The Appellant city offered three arguments: (1) the city and the police officer’s were engaged in a joint venture; (2) the city was a statutory employer of the police officer and (3) the trial court failed to submit jury issues on assumption of risk and sudden emergency. The Arizona Court of Appeals rejected all three.
The central point with regard to the first argument is whether a joint venture indeed existed. The court said no, because the officer’s city lacked any control over the conduct of the raid during which the officer was shot. The court stated, “Elements of a joint venture are (1) a contract, (2) a common purpose, (3) a community of interest, and (4) an equal right of control.” The missing element was the latter. Thus the city’s argument failed.
More important was the determination of the officer’s status. This question rested on the scope of the two agencies’ mutual aid agreement. The court laid out its standard of review: “The test [is] whether the alleged employer retains control over the method of reaching the required result or whether the employer’s control is limited to the result reached, leaving the method to the other party.” Since there was no joint venture, the officer’s employer was the City of Tucson Police Department, not the City of South Tucson Police Department. Hence, the latter had no direct control over police operations in which the officer participated.
With regard to the “fireman’s rule”, the court explained: “The “fireman’s rule” negates liability to a fireman by one whose negligence causes or contributes to the fire which in turn causes the death or injury of a fire fighter. The fire fighter cannot complain of negligence in the creation of the very occasion for the fire fighter’s engagement.” Here, however, the court pointed out: “When a civil servant’s injuries are caused by the independent negligence of a third person, the fireman’s rule is inapplicable.” Thus, as the city’s officer – a third party – was negligent in ordering the raid when the police officer was not in a safe position, the officer could pursue a legal remedy.
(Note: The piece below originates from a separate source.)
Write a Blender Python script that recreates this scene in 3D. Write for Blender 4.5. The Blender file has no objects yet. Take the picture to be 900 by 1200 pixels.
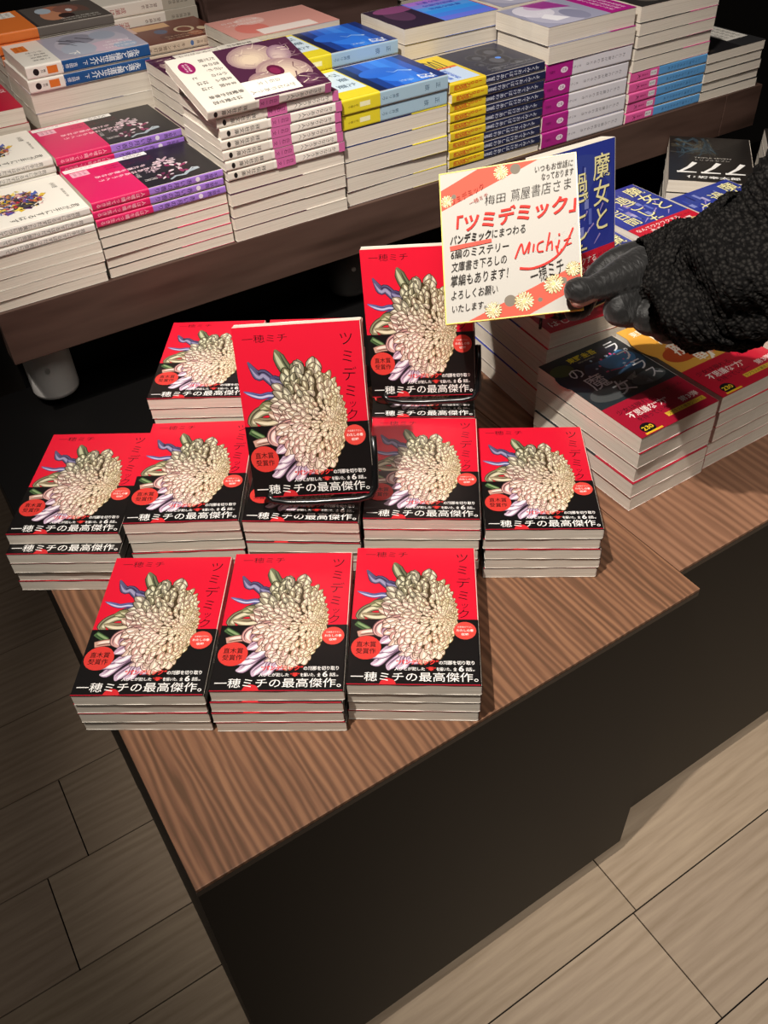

Finally, concerning assumption of risk, the second element necessary for that defense was pivotal in the court’s decision, that is, “the plaintiff must have actual knowledge of the particular risk and appreciate its magnitude.” Since the officer did not consent to being in the dangerous location – the City of South Tucson’s officer was negligent in ordering the raid when the police officer was not in a safe position – the assumption of risk doctrine did not apply.